Vino el histórico Juicio a las Juntas, el Plan Alimentario Nacional, el Congreso Pedagógico, el “tratamiento político de la deuda externa” de Grinspun, las crisis económicas, los levantamientos militares. Una democracia permanentemente jaqueada, que al mismo tiempo restituía derechos, nos devolvía las instituciones de la República, consagraba la libertad de expresión, enaltecía la educación y la salud públicas, garantizaba la justicia, permitía el pensamiento libre. Para quienes no vivieron su negación es muy difícil comprender la magnitud de esta tarea titánica. Una democracia a la que le pedíamos tanto, con la que nunca estábamos satisfechos, como si ella sola alcanzara para conjurar los problemas de tantos años y la destrucción económica, social y cultural que nos asolaba.
La restitución democrática avanzaba y era la prioridad. Alfonsín hablaba de justicia social, le contestaba a un sacerdote en el púlpito y respondía tanto a la sociedad rural como a Ronald Reagan. En términos institucionales todo era posible y estaba por hacerse, pero la situación económica comenzaba a ser acuciante.
Muchos de los niños de 1976 llegamos a la Universidad en 1988. No todos, porque la democracia, a pesar de sus esfuerzos, nunca llegó a garantizar el acceso a la educación universitaria de todos por igual. Ya sabíamos que no bastaba la democracia para comer, curarse y educarse, pero seguía siendo nuestra luz a seguir. Por eso, muchos de esa generación, hicimos de la militancia universitaria una forma de vida, nuestro modo de estar en el mundo. Nuestra identidad se forjó en cada centro de estudiantes, en cada asamblea universitaria. Sentíamos que estábamos en el lugar adecuado en el momento correcto. Que no teníamos nada más importante que hacer porque lo que hacíamos era fundamental: estábamos haciendo historia, estábamos ampliando derechos, defendiendo la democracia, profundizando la libertad y forjando las bases de la historia por venir. Fuéramos del partido que fuéramos la política era la mejor herramienta de transformación y la democracia el tesoro a cuidar. Consagramos nuestra vida a esa tarea.

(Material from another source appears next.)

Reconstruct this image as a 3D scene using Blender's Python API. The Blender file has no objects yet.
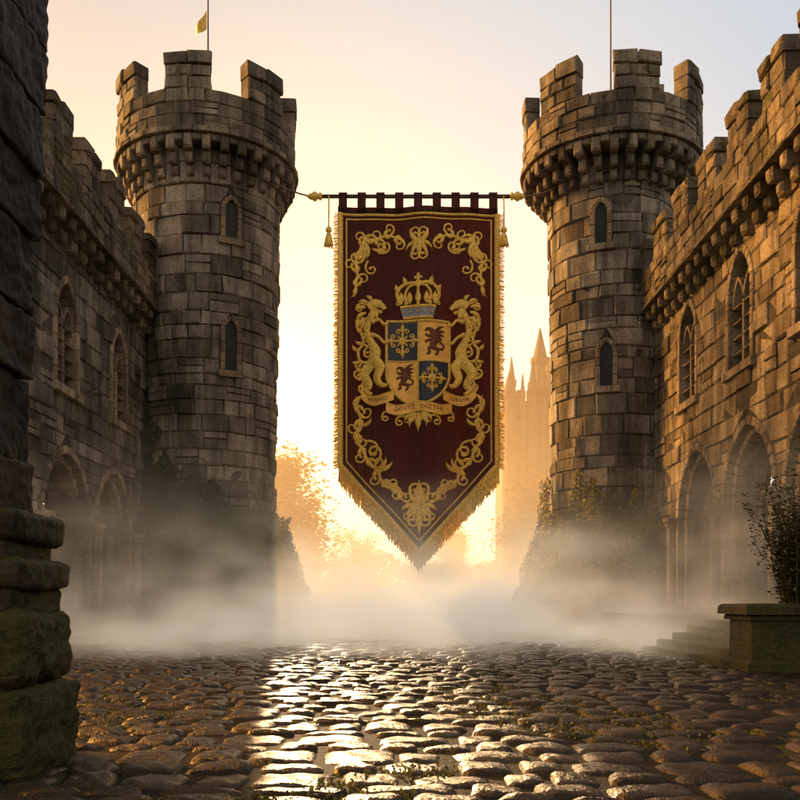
import bpy, math, random
import numpy as np
from mathutils import Vector, Matrix, noise as mn
random.seed(7); np.random.seed(7)
R=random.uniform
F=880.0
scene=bpy.context.scene
COL=scene.collection
scene.view_settings.view_transform='Standard'; scene.view_settings.look='None'; scene.view_settings.exposure=0

# ---------------------------------------------------------------- node helpers
class NT:
    def __init__(s,tree): s.t=tree
    def n(s,typ,ins=None,**kw):
        nd=s.t.nodes.new(typ)
        for k,v in kw.items(): setattr(nd,k,v)
        if ins:
            for k,v in ins.items():
                sock=nd.inputs[k]
                if isinstance(v,bpy.types.NodeSocket): s.t.links.new(v,sock)
                else: sock.default_value=v
        return nd
    def m(s,op,a,b=0.0,c=None,clamp=False):
        ins={0:a,1:b}
        if c is not None: ins[2]=c
        return s.n('ShaderNodeMath',ins,operation=op,use_clamp=clamp).outputs[0]
    def mix(s,f,a,b,blend='MIX'):
        nd=s.n('ShaderNodeMix',None,data_type='RGBA',blend_type=blend)
        for i,v in ((0,f),(6,a),(7,b)):
            if isinstance(v,bpy.types.NodeSocket): s.t.links.new(v,nd.inputs[i])
            else: nd.inputs[i].default_value=v
        return nd.outputs[2]
    def ramp(s,f,stops):
        nd=s.n('ShaderNodeValToRGB',{0:f}); cr=nd.color_ramp
        while len(cr.elements)<len(stops): cr.elements.new(.5)
        for e,(p,c) in zip(cr.elements,stops): e.position=p; e.color=c if len(c)==4 else (*c,1)
        return nd.outputs[0]
    def noise(s,vec,scale,detail=4,rough=.6):
        return s.n('ShaderNodeTexNoise',{'Vector':vec,'Scale':scale,'Detail':detail,'Roughness':rough}).outputs[0]
def newmat(name):
    m=bpy.data.materials.new(name); m.use_nodes=True
    t=m.node_tree; t.nodes.clear(); return m,NT(t)
def finish(m,T,bsdf):
    T.n('ShaderNodeOutputMaterial',{'Surface':bsdf})
    return m

MOSS_D=(.022,.028,.008); MOSS_L=(.16,.145,.026)
def mat_stone(name,c1,c2,c3,moss=.0,mossz=0.1,rough=.85,bump=.6,stain=.65,bdist=.07,spec=.25,md=MOSS_D,ml=MOSS_L):
    m,T=newmat(name)
    g=T.n('ShaderNodeNewGeometry'); pos=g.outputs['Position']
    sep=T.n('ShaderNodeSeparateXYZ',{0:pos}); nz=T.n('ShaderNodeSeparateXYZ',{0:g.outputs['Normal']}).outputs[2]
    nb=T.noise(pos,.45,3); nm=T.noise(pos,3.2,5,.65); nf=T.noise(pos,17,4,.7)
    st=T.n('ShaderNodeMapping',{'Vector':pos,'Scale':(1.6,1.6,.22)}).outputs[0]
    ns=T.noise(st,1.2,4,.65)
    at=T.n('ShaderNodeAttribute',None,attribute_name='tint').outputs['Fac']
    tf=T.m('ADD',T.m('MULTIPLY',at,.85),T.m('MULTIPLY',T.m('SUBTRACT',nm,.35),.5),clamp=True)
    col=T.ramp(tf,[(0,c1),(.5,c2),(1,c3)])
    fac=T.ramp(ns,[(.36,(1-stain,)*3),(.6,(1,1,1))])
    col=T.mix(1.0,col,fac,'MULTIPLY')
    fac2=T.ramp(nb,[(.38,(.52,.50,.48)),(.55,(1,1,1))])
    col=T.mix(1.0,col,fac2,'MULTIPLY')
    spk=T.ramp(nf,[(.3,(.42,.40,.37)),(.52,(1,1,1)),(.8,(1.35,1.28,1.15))])
    col=T.mix(.95,col,spk,'MULTIPLY')
    low=T.n('ShaderNodeMapRange',{0:sep.outputs[2],1:0.0,2:mossz,3:1.0,4:0.0}).outputs[0]
    mm=T.m('ADD',T.m('MULTIPLY',nz,.55),T.m('MULTIPLY',T.m('SUBTRACT',nb,.5),2.2))
    mm=T.m('ADD',mm,T.m('MULTIPLY',T.m('SUBTRACT',nm,.5),2.2))
    mm=T.m('ADD',mm,T.m('MULTIPLY',low,1.1))
    mm=T.m('ADD',mm,moss-.60)
    mm=T.m('MULTIPLY',mm,3.0,clamp=True)
    mc=T.ramp(T.m('ADD',T.m('MULTIPLY',nf,.7),T.m('MULTIPLY',nb,.4)),[(.35,md),(.8,ml)])
    col=T.mix(T.m('MULTIPLY',mm,.9),col,mc)
    h=T.m('ADD',T.m('MULTIPLY',nm,.7),T.m('MULTIPLY',nf,.35))
    h=T.m('ADD',h,T.m('MULTIPLY',mm,T.m('MULTIPLY',nf,.8)))
    bp=T.n('ShaderNodeBump',{'Height':h,'Strength':bump,'Distance':bdist}).outputs[0]
    b=T.n('ShaderNodeBsdfPrincipled',{'Base Color':col,'Roughness':rough,'Normal':bp,'Specular IOR Level':spec})
    return finish(m,T,b.outputs[0])
def mat_simple(name,c,rough=.6,metal=0,var=.35,scale=8,bump=.2,sheen=0,spec=.5,dist=.02):
    m,T=newmat(name)
    pos=T.n('ShaderNodeTexCoord').outputs['Object']
    n1=T.noise(pos,scale,4)
    d=tuple(x*(1-var) for x in c); l=tuple(min(1,x*(1+var)) for x in c)
    col=T.ramp(n1,[(.3,d),(.7,l)])
    bp=T.n('ShaderNodeBump',{'Height':T.noise(pos,scale*3,4),'Strength':bump,'Distance':dist}).outputs[0]
    b=T.n('ShaderNodeBsdfPrincipled',{'Base Color':col,'Roughness':rough,'Metallic':metal,'Normal':bp,'Specular IOR Level':spec,'Sheen Weight':sheen})
    return finish(m,T,b.outputs[0])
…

Pasaron los años, muchos. Esos niños del `76 ya hemos pasado los 50 años, y con la madurez llegó todo lo que el paso del tiempo trae consigo. En fechas como éstas es muy difícil resistir la tentación de mirar con nostalgia a los jóvenes que fuimos. Sobre todo nosotros, los hijos del 30 de octubre del 83. Cuando miramos hacia atrás cada uno hará su lectura. Pero hay algo en lo que seguramente todos estamos de acuerdo: esta democracia que nos ha dado tanto, no bastó para que los argentinos fuéramos más felices. Frente a un país herido por la pobreza, por la decadencia institucional, por la crisis de representatividad, por la indiferencia generalizada, escuchamos muchas veces la frase “la democracia está en deuda”. Pero no es la democracia como sistema lo que está en deuda. Es la política la que tiene que darle contenido a esta democracia que no ha llegado a dar lo mejor de sí.
Tal vez hoy, cuatro décadas después, una forma de homenajear y devolverles la entidad a los sueños que tuvimos esos jóvenes que somos el resultado de ese 30 de octubre del ‘83, sea no mirarlos con una mirada nostálgica e indulgente. Si no actualizarlos, analizar qué hicimos bien y qué nos faltó, tratar de advertir, con grandeza y humildad qué hicimos y qué no para hacer para que se diluyera de tal forma la emoción que nos recorría todo el cuerpo cuando escuchábamos a Alfonsín contestar a la pregunta ¿por què marchamos? con el preámbulo de la Constitución Nacional. Si todavía hoy sentimos un escalofrío, si todavía hoy se nos llenan los ojos de lágrimas, estamos a tiempo.